La señora Benita tiene en el corralero donde cose algunos tiestos en rebrote, antiguos artilugios de labranza, montones de leña tronzada. . . Más abajo de su casa hay una especie de dique que sigue, partiéndola por su mitad en todo lo largo, la calle del Arroyo. Dicen loas vecinos que se hizo en su momento para contener los ímpetus de las tormentas cuando hay avenida.
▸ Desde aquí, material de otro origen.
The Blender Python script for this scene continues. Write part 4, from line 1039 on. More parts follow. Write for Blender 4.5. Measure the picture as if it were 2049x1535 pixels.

Al medio día tocan las campanas de la torre para avisar la hora. Al toque del Ángelus, uno sube aprisa hasta la plaza pensando encon­trar abierta la puerta de la iglesia, y al final tiene suerte. No hay nadie dentro. Se oye trajinar por el campanario, pero la persona que subió a tocar las campanas no baja. En Tordellego tienen una iglesia bonita, una iglesia cómoda y fervorosa. El presbiterio es espacioso y tiene sobre el crucero una cúpula en media naranja pintada de blanco y azul. Llama la atención poderosamente, por su grandiosidad y por sus cuidadas formas barrocas, el retablo mayor del siglo XVIII, aparte de otros laterales más pequeños y de similar estilo, con abundante imaginería colocada hará varias centurias a devoción de los fieles. La capilla de Los Desamparados queda en el ala del Evangelio frente a la puerta de entrada. Una imagen similar en advocación y en forma a la Patrona de Valencia ocupa la hornacina central, donde tengo idea que hubo an­teriormente un cuadro donado en 1703 por un tal Marcos Redondo, pintado al óleo y con la misma imagen. En la capilla de Los Desamparados -fundada en el siglo XV por otro donante apellidado Malo- se ven pinturas murales que no me detuve a reconocer, exvotos y ofrendas colocados por las paredes, y una cúpula chiquita y policromada falta de algún retoque. La capilla de la Virgen se asegura con una buena verja de hierro.
La escasa población de Tordellego no suele verse por las calles cuando llega la hora del máximo ceremonial del día, la hora de comida. Nuestro pueblo debe poseer un historia1 curioso, cargado de aconteceres seguramente insólitos, o cuando menos interesantes, que se tragó la tierra; lo dicen tantos ­rincones donde se traslucen épocas pretéritas más o menos lejanas, y el hecho mismo de su relativo aislamiento de los principales ramales de comunicación. Sus gentes -reminiscencia generacional de aquellas otras razas de hidalgos molineses- son cordiales y sin prejuicios, abiertas, confiadas y obsequiosas, con un profundo sentido de la hos­pitalidad. Notando no poco el peso de la distancia y del tiempo, vaya este puñado de líneas escritas en olor de gratitud y de respeto hacia aquel paraíso de paz en tierras de Molina.